Israel

Ahmed al-Rahim
The proposed research initiative examines the diversity of nonverbal communication (NVC) within Islamic societies from late antiquity to the sixteenth century (AD). In taking a comprehensive approach to NVC, the initiative aims to show how body language, gestures, visual, auditory, and facial expressions, as well as costume and attire intersect, thus creating a multifaceted realm of NVC within Islamic societies.
Despite the wealth of extant NVC material in the oral and literary Arabic tradition of Medieval and Early Modern Islamic Societies, the field of Arabic and Islamic studies has not yet established gesture studies as a stand-alone discipline. This desideratum is especially evident when comparing studies of gestures in this field with those of other disciplines such as anthropology, psychology, folklore, classical studies, literary theory, and Jewish studies.

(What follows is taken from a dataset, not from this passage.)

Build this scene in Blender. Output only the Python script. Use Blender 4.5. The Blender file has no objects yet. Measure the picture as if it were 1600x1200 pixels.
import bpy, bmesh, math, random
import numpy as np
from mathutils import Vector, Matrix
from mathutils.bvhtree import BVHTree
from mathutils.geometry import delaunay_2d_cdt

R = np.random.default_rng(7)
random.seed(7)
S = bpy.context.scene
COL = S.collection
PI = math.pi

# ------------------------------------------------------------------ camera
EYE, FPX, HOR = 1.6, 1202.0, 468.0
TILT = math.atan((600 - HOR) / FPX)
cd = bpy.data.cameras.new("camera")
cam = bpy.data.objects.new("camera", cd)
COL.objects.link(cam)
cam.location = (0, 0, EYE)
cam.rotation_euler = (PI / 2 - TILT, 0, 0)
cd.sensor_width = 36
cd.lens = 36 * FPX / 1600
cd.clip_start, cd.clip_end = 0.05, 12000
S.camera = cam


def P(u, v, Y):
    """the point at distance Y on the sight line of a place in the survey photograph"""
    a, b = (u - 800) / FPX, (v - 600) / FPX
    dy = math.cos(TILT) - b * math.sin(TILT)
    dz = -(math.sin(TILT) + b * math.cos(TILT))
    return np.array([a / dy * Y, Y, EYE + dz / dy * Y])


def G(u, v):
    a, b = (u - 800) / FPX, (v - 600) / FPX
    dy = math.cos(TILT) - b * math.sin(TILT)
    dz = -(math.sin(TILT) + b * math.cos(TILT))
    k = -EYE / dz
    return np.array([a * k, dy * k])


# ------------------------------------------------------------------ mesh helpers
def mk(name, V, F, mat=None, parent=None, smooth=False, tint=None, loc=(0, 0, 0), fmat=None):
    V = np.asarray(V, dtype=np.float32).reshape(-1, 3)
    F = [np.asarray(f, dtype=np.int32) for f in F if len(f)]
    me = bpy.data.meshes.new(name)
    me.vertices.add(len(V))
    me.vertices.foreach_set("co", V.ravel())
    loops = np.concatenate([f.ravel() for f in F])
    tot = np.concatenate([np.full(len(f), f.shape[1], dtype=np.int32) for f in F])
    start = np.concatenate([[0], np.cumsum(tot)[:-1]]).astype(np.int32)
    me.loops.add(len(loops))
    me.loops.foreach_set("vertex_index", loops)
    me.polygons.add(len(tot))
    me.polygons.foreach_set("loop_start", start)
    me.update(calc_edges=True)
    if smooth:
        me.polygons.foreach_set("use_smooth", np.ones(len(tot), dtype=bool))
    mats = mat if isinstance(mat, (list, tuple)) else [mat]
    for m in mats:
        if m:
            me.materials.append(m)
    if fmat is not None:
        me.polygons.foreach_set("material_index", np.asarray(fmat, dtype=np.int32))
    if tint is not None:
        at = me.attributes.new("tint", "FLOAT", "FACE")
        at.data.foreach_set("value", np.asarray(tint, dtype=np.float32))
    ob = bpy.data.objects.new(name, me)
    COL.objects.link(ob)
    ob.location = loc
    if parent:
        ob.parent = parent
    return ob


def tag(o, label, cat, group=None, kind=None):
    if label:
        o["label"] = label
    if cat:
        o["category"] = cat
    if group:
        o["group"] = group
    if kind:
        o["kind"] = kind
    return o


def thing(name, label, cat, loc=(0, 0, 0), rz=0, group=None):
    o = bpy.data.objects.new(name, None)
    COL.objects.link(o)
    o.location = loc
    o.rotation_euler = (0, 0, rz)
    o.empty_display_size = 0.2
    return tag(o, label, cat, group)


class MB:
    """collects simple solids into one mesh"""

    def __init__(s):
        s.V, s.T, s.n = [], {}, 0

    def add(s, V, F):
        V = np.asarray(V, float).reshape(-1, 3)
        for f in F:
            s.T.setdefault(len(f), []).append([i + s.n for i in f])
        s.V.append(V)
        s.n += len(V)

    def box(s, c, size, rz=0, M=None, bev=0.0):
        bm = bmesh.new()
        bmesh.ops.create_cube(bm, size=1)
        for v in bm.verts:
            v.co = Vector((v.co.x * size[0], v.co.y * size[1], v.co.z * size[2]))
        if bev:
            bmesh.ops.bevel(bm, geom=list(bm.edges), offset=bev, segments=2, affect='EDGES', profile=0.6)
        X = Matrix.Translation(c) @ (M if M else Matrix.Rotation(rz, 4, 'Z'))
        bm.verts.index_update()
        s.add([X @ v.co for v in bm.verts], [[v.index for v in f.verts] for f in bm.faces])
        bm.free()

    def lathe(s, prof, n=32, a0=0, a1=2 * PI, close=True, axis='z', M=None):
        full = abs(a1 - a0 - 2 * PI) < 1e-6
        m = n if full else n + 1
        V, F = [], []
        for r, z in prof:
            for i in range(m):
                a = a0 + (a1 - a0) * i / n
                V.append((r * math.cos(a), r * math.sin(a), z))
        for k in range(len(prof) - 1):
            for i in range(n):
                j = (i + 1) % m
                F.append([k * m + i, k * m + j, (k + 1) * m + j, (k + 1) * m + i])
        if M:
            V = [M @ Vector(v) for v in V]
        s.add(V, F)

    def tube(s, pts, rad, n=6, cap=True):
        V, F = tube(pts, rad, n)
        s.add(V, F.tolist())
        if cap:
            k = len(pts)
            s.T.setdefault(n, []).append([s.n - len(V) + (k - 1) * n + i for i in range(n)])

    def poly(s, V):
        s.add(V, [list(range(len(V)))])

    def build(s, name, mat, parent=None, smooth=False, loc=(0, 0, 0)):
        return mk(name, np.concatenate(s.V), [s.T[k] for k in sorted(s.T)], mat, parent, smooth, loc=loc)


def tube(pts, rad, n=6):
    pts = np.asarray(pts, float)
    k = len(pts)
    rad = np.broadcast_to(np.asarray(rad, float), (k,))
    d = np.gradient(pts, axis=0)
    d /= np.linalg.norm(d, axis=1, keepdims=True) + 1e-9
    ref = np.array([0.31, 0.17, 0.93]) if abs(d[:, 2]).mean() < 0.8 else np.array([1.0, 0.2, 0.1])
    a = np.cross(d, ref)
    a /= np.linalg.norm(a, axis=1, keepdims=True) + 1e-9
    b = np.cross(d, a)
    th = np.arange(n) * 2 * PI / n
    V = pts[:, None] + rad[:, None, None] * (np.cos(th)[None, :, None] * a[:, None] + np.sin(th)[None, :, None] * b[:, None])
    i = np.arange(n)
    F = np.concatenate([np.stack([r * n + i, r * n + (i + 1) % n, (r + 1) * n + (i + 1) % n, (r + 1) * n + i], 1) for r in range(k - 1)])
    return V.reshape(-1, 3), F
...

The proposed project plans to bridge this divide by establishing an interdisciplinary research group focusing on NVC in the regions of the Middle East and North Africa from late antiquity to the sixteenth century (CE). By convening an international and interdisciplinary team, our research seeks to explore the various and intersecting facets of NVC in the Islamic tradition. Key inquiries include examining the Arabic nomenclature, typologies, and histories of NVC in the Qurʾān and its exegetical tradition (tafsīr), ḥadīth, Arabic literature and poetry, Islamic law, interfaith history, and court culture.
Ahmed H. al-Rahim is an associate professor of Islamic Studies in the Department of Religious Studies at the University of Virginia. His teaching and research cut across the centuries of Islam, spanning the Arabic reception history of Aristotelian philosophy during Islam’s “dark ages,” the development of Islamic ethics in the Middle Ages, and the ideologies of political Islam in the modern Near East.
Before coming to the University of Virginia, he served as Senior Research Analysts and Advisor on political Islam in the Office of Analysis for Near East and South Asia (INR), U.S. Department of State. His research and teaching focus on medieval Arabic and Islamic intellectual and philosophical history.